- **EXERCISE GOAL**
Return the data exactly, with all pictures removed.

┌──

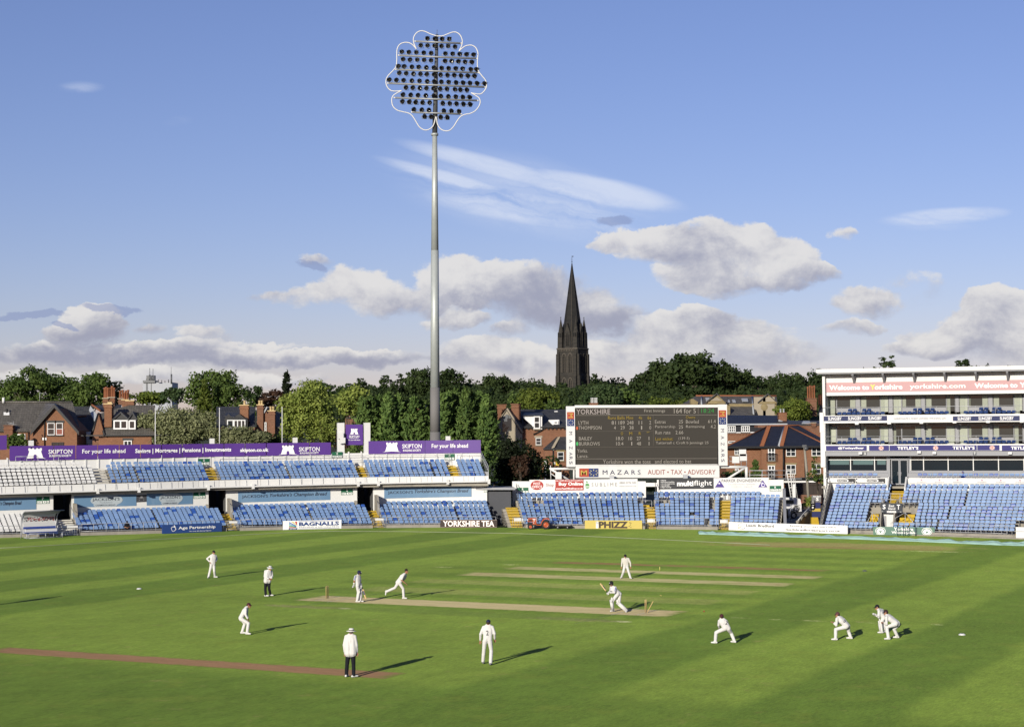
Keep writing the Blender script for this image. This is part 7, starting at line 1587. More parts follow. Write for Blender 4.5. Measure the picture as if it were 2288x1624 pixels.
# the wood that fills the hillside
g_ = np.random.default_rng(4);P_,N_ = [],[]
for i in range(360):
    Y = g_.uniform(430,690);x = g_.uniform(740,2300);p = V(x,900,Y);top = V(x,872 if Y < 500 else 858,Y).z;gzz = hz(p.x,Y);r = g_.uniform(5,8);zc2 = max(gzz + 3,min(gzz + 9,top - r * .8) - g_.uniform(0,3))
    n = 480;d = g_.normal(size=(n,3));d /= np.linalg.norm(d,axis=1)[:,None];d[:,2] = np.abs(d[:,2]) * .8 - .1
    P_.append(np.array([p.x,Y,zc2]) + d * np.array([r,r,r * .85]) * (1 + .2 * np.sin(d[:,:1] * 8 + i) + .15 * np.sin(d[:,2:] * 11)) * g_.uniform(.8,1.05,(n,1)));N_.append(d)
v,f = leaves(np.concatenate(P_),np.concatenate(N_),.95,g_)
o = obj('wooded_hill',npmesh('wooded_hill',v,f,[LM['hill']]));o['kind'] = 'stuff'
# undergrowth behind the left stand, below the boards
P_,N_ = [],[]
for i in range(70):
    x = g_.uniform(560,1230);p = V(x,1000,g_.uniform(206,222));r = g_.uniform(1.2,2.2);n = 240;d = g_.normal(size=(n,3));d /= np.linalg.norm(d,axis=1)[:,None]
    P_.append(np.array([p.x,p.y,g_.uniform(1,5.6)]) + d * r);N_.append(d)
v,f = leaves(np.concatenate(P_),np.concatenate(N_),.36,g_);o = obj('undergrowth',npmesh('undergrowth',v,f,[LM['deep']]));o['kind'] = 'stuff'
# ------------------------------------------------------------------ the yard between the middle stand and the pavilion
ASPH = pmat('asphalt',(.085,.082,.08),.9,.25,.6,bump=.2)
g = MB();pts_ = [SM.pos(M1 + .6,.2,.006),SR.pos(RU0 - .2,.2,.006),SR.pos(RU0 + .2,12,.006),Vector((52,214,.006)),Vector((14,214,.006)),SM.pos(M1 - 2,12,.006)]
g.add(pts_,[tuple(range(6))]);struct('yard',g,ASPH)
ND = lambda x,y,Y: V(*yd(x,y),Y)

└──

- **REPLY TO THE TASK**
Keep writing the Blender script for this image. This is part 7, starting at line 1587. More parts follow. Write for Blender 4.5. Measure the picture as if it were 2288x1624 pixels.
# the wood that fills the hillside
g_ = np.random.default_rng(4);P_,N_ = [],[]
for i in range(360):
    Y = g_.uniform(430,690);x = g_.uniform(740,2300);p = V(x,900,Y);top = V(x,872 if Y < 500 else 858,Y).z;gzz = hz(p.x,Y);r = g_.uniform(5,8);zc2 = max(gzz + 3,min(gzz + 9,top - r * .8) - g_.uniform(0,3))
    n = 480;d = g_.normal(size=(n,3));d /= np.linalg.norm(d,axis=1)[:,None];d[:,2] = np.abs(d[:,2]) * .8 - .1
    P_.append(np.array([p.x,Y,zc2]) + d * np.array([r,r,r * .85]) * (1 + .2 * np.sin(d[:,:1] * 8 + i) + .15 * np.sin(d[:,2:] * 11)) * g_.uniform(.8,1.05,(n,1)));N_.append(d)
v,f = leaves(np.concatenate(P_),np.concatenate(N_),.95,g_)
o = obj('wooded_hill',npmesh('wooded_hill',v,f,[LM['hill']]));o['kind'] = 'stuff'
# undergrowth behind the left stand, below the boards
P_,N_ = [],[]
for i in range(70):
    x = g_.uniform(560,1230);p = V(x,1000,g_.uniform(206,222));r = g_.uniform(1.2,2.2);n = 240;d = g_.normal(size=(n,3));d /= np.linalg.norm(d,axis=1)[:,None]
    P_.append(np.array([p.x,p.y,g_.uniform(1,5.6)]) + d * r);N_.append(d)
v,f = leaves(np.concatenate(P_),np.concatenate(N_),.36,g_);o = obj('undergrowth',npmesh('undergrowth',v,f,[LM['deep']]));o['kind'] = 'stuff'
# ------------------------------------------------------------------ the yard between the middle stand and the pavilion
ASPH = pmat('asphalt',(.085,.082,.08),.9,.25,.6,bump=.2)
g = MB();pts_ = [SM.pos(M1 + .6,.2,.006),SR.pos(RU0 - .2,.2,.006),SR.pos(RU0 + .2,12,.006),Vector((52,214,.006)),Vector((14,214,.006)),SM.pos(M1 - 2,12,.006)]
g.add(pts_,[tuple(range(6))]);struct('yard',g,ASPH)
ND = lambda x,y,Y: V(*yd(x,y),Y)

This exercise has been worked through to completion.